Approximately one year later the father, mother and siblings of Louis Feist filed a petition to annul the judgment of possession and also filed a suit on the insurance contract seeking to recover the proceeds of the disputed policy. They asserted therein that under R.S. 22:645 Louis Feist survived his wife and the proceeds of the insurance policy vested in the estate of Louis Feist.
The suit to annul the judgment was consolidated with the succession proceeding, and on December 22, 1971, the lower court rendered a summary judgment ordering Universal Life Insurance Company to pay $5,000.00 to the Succession of Louis Feist, together with 6% interest from September 5, 1963, until paid.[1]
The litigants apparently agree that the ultimate disposition of this matter depends upon a determination of which of the following statutory laws are applicable to the facts of this case.
Article 939 of the Louisiana Civil Code reads:
"If those who have perished together were fifteen years of age or older and under sixty years, the male shall be presumed to have survived, where there was an equality of age, or a difference of less than one year, otherwise the younger must be presumed to have survived the elder whether male or female. As amended Acts 1938, No. 418, § 1."
R.S. 22:645 being a part of the insurance code of the State of Louisiana, reads:
"Where the individual insured and the beneficiary designated in a life insurance policy or policy insuring against accidental death have died and there is not sufficient evidence that they have died otherwise than simultaneously, the proceeds of the policy shall be distributed as if the insured had survived the beneficiary, unless otherwise expressly provided in the policy. Amended and reenacted Acts 1958, No. 125."
It is conceded that the trial judge declared the estate of Mrs. Feist to be the owner of the proceeds of the disputed policy because under Civil Code Article 939 she was the presumed survivor. It is also conceded that Mr. and Mrs. Feist died simultaneously and there was no way to determine who in fact was the survivor.
In Louisiana the insurance code is sui juris and prevails over any other provisions of law of general application. Hence, it is clear that R.S. 22:645 prevails so as to determine the ownership of the policy proceeds in the event of simultaneous death. An analysis of this statute convinces us that the policy proceeds are payable to the estate of Louis Feist and not to the estate of his wife, since under the section of the insurance code quoted above Mrs. Feist is considered to have predeceased her husband, and under the terms of this contract of insurance when there is no living beneficiary, the proceeds of the policy are payable to the estate of the insured.
*809 The defendant contends that it should not be cast in judgment a second time for the payment of the policy proceeds since it relied upon a judgment of possession which is prima facie correct until declared invalid. However, under article 3062 of the Code of Civil Procedure it is evident that a judgment of possession is prima facie proof of the rights of the heirs of the decedent's estate, but it is not considered as conclusive.

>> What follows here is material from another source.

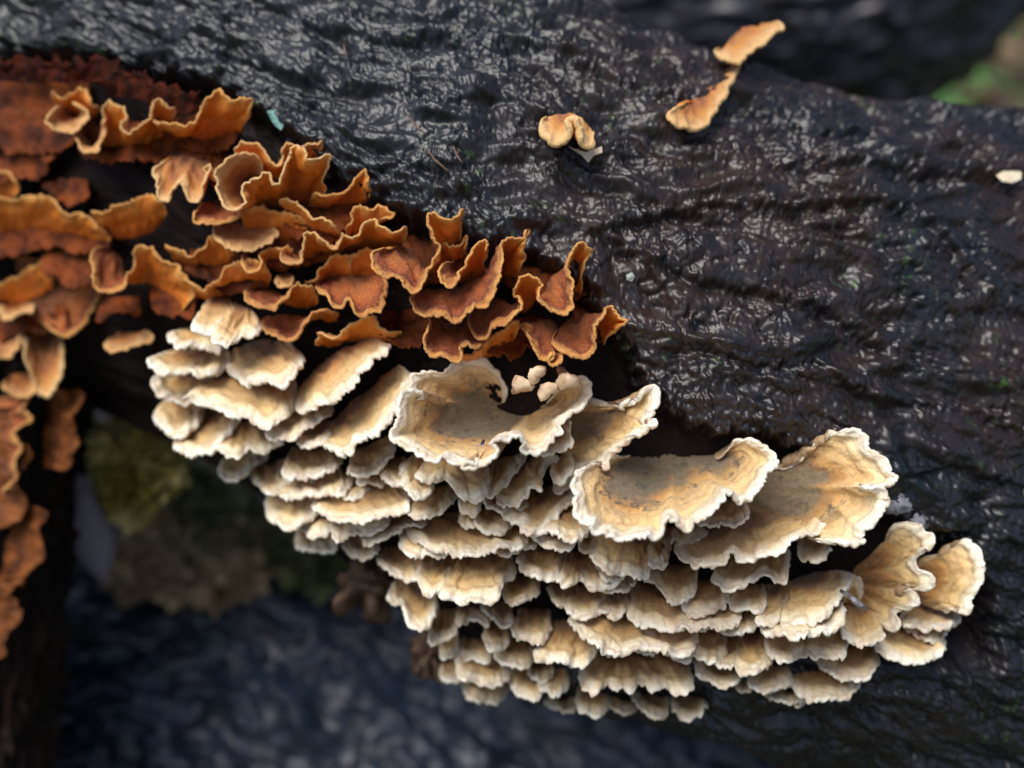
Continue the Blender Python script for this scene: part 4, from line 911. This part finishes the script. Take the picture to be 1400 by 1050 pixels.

In any event the foregoing contention of the defendant was essentially disposed of in the case of Morelock v. Aetna Life Ins. Co.,[2] in which a judgment of possession was obtained by the heirs of two persons dying simultaneously, also husband and wife. The insurance Company in that case disputed the judgment of possession and paid the proceeds of the policy in accordance with R.S. 22:645, under which the husband (who was the insured) was presumed to have survived, and in conformity with the contract of insurance under which all proceeds were payable to a secondary beneficiary designated therein by the insured husband. The Supreme Court maintained the insurance company's position and reasoned that it was under no obligation to make a wrongful payment in accordance with the judgment of possession. The organ for the court explicitly stated that neither the listing of the policies in the inventory nor the approval of the inventory by an ex parte judgment placing the heirs in possession was binding upon the defendant insurance company.
The final question posed for our consideration is whether the defendant insurer is liable for 6% interest per annum from September 5, 1963, until paid. The date referred to is the date on which formal notification of death of the decedents was received by the insurance company. The lower court concluded that the insurance company was without just cause in its refusal to pay the policy benefits to the heirs of Mr. Feist and awarded such interest.
There was no issue of fact to be determined by the insurance company which would have prevented it from making a proper payment. Briefly stated, the defendant insurer did not pay in conformity with the rationale of R.S. 22:645, which is a section of the insurance code and therefore is considered to form part of insurance contracts issued in Louisiana as if written into them.
Since the only question to be determined before payment by the defendant insurer was one of law, which it is presumed to know, and not one of disputed fact, the plaintiffs are entitled to 6% annual interest from September 5, 1963, until paid in accordance with R.S. 22:656.
In conclusion we hasten to point out that we have not decided the question relative to the ultimate recipients of the policy proceeds once these funds have become a part of the succession of Mr. Feist.
For the foregoing reasons, the judgment of the lower court is affirmed.